## Begin

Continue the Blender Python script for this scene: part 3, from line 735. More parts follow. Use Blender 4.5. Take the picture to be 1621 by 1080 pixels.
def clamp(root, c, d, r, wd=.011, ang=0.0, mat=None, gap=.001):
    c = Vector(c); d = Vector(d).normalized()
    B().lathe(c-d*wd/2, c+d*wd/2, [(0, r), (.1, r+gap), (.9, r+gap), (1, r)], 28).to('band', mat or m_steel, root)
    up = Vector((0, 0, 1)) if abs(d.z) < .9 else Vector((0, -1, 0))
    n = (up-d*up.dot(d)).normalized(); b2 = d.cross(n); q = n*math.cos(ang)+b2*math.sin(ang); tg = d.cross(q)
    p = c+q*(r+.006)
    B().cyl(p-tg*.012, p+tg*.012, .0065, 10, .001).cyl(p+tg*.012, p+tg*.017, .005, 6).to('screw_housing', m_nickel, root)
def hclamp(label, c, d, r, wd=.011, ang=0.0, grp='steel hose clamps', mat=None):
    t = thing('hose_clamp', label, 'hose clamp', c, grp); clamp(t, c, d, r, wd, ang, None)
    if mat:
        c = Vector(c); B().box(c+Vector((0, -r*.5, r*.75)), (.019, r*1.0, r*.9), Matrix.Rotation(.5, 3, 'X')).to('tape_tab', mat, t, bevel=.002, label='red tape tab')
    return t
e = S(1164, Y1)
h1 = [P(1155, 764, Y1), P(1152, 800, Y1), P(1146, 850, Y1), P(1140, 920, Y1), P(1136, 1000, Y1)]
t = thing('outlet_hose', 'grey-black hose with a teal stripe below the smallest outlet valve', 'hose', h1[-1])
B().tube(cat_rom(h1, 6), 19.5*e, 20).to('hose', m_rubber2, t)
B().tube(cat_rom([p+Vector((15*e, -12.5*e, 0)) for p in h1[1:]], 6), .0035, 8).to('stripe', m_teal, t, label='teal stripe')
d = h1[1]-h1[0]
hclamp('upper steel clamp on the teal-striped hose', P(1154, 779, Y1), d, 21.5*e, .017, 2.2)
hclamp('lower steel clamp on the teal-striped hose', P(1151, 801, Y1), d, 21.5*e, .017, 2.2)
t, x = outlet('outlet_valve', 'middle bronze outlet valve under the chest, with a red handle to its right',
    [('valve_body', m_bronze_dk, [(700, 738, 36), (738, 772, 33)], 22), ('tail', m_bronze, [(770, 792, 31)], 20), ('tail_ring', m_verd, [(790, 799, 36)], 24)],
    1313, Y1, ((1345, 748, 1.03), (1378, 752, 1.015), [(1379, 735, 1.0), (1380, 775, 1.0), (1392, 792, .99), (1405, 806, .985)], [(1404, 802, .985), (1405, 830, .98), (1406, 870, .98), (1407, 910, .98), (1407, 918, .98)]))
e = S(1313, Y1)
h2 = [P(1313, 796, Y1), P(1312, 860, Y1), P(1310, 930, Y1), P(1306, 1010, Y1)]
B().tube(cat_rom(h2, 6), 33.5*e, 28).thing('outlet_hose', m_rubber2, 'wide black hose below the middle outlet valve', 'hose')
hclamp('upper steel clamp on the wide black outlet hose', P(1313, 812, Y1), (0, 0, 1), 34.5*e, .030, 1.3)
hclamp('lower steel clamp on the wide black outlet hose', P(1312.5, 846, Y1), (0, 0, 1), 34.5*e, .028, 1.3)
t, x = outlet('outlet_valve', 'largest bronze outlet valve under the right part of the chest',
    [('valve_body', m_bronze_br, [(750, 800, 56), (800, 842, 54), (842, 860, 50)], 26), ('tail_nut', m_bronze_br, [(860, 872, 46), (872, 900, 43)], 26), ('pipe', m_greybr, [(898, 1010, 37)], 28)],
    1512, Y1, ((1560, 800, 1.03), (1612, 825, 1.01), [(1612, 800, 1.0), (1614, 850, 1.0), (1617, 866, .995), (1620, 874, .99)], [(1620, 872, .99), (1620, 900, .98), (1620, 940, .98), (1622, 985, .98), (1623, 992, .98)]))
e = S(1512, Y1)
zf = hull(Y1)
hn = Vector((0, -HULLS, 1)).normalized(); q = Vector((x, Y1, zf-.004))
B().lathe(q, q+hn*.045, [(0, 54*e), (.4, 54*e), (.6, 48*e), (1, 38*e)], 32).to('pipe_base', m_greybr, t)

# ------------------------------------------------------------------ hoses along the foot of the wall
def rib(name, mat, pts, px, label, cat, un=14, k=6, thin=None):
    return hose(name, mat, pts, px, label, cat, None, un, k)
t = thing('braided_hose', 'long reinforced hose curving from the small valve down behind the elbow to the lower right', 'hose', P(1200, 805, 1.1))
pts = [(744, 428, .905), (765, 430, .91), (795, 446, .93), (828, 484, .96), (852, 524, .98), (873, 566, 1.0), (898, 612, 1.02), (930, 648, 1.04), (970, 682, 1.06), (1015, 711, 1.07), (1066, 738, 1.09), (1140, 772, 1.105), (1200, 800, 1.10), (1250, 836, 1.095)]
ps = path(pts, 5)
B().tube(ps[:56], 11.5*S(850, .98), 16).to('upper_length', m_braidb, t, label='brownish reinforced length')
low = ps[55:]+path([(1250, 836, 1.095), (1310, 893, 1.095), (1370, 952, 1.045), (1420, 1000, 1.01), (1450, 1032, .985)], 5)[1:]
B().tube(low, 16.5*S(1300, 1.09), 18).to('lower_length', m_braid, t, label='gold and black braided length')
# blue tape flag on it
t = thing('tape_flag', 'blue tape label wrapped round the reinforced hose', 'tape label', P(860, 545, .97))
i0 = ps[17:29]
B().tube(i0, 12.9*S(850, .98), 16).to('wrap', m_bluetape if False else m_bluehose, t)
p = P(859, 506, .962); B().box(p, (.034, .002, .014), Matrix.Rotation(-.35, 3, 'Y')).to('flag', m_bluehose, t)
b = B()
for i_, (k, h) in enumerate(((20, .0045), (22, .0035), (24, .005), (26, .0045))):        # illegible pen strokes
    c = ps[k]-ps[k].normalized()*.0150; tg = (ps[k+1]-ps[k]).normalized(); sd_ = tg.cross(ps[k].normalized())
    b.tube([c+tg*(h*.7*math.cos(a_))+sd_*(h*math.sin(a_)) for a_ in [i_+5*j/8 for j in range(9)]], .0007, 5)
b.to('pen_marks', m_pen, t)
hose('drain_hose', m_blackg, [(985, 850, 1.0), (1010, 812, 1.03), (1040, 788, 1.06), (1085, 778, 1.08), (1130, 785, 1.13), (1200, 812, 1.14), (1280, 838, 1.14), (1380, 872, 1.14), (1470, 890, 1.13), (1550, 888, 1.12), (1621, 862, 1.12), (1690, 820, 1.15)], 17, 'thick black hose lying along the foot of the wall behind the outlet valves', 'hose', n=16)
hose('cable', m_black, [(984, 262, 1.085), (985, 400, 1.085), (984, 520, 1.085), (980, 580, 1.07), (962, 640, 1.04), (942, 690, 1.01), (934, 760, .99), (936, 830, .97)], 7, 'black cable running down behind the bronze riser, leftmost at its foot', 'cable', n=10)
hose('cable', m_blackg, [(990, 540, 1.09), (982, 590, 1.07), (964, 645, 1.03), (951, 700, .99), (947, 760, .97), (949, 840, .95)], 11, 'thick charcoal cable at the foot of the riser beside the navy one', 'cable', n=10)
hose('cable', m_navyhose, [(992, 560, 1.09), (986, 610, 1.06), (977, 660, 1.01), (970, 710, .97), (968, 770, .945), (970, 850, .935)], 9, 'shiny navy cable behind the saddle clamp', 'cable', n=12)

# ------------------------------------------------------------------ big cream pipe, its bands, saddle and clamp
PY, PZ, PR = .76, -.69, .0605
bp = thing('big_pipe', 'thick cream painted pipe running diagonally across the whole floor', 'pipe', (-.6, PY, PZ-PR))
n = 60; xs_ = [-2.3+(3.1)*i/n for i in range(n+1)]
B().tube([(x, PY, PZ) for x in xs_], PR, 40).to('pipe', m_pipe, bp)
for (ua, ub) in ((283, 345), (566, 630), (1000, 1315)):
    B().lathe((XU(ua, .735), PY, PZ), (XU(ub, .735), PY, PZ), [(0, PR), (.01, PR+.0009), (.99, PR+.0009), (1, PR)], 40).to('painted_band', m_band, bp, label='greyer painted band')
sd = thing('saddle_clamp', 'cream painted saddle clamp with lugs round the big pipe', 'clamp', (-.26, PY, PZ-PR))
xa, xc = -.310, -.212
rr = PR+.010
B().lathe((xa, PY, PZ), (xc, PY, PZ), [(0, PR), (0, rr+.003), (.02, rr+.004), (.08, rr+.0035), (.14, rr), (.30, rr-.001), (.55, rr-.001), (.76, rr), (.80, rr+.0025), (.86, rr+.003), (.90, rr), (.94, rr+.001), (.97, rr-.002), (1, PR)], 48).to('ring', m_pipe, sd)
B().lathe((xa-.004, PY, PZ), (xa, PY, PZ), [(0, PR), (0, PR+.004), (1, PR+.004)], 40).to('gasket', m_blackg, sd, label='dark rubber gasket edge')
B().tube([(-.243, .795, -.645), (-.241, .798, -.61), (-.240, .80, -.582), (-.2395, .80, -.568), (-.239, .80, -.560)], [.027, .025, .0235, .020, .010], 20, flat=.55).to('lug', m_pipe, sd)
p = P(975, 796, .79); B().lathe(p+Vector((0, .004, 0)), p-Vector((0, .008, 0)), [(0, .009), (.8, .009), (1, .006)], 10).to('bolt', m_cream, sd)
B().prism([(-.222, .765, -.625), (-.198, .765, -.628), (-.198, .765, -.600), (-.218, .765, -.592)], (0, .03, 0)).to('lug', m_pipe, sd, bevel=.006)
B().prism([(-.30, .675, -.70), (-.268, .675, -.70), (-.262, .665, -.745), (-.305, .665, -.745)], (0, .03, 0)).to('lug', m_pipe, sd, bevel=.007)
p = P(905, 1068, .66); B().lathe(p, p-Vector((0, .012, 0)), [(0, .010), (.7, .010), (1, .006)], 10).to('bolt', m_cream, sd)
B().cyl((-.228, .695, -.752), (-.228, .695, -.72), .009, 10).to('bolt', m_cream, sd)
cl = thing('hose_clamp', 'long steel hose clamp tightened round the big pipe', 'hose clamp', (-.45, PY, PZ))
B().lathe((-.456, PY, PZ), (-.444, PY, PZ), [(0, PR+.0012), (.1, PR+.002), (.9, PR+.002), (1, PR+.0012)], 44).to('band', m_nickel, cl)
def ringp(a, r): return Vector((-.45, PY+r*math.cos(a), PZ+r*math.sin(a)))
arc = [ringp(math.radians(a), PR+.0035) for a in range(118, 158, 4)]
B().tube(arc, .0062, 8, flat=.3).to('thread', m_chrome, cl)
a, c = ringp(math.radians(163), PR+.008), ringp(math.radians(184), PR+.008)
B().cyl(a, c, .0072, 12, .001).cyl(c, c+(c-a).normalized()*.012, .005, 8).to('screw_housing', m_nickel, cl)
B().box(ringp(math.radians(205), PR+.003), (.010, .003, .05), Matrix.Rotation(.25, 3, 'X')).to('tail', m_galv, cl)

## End

_What the task requires:_ Gather every line containing the word "part" and copy it.

_Right answer:_
Continue the Blender Python script for this scene: part 3, from line 735. More parts follow. Use Blender 4.5. Take the picture to be 1621 by 1080 pixels.
t, x = outlet('outlet_valve', 'largest bronze outlet valve under the right part of the chest',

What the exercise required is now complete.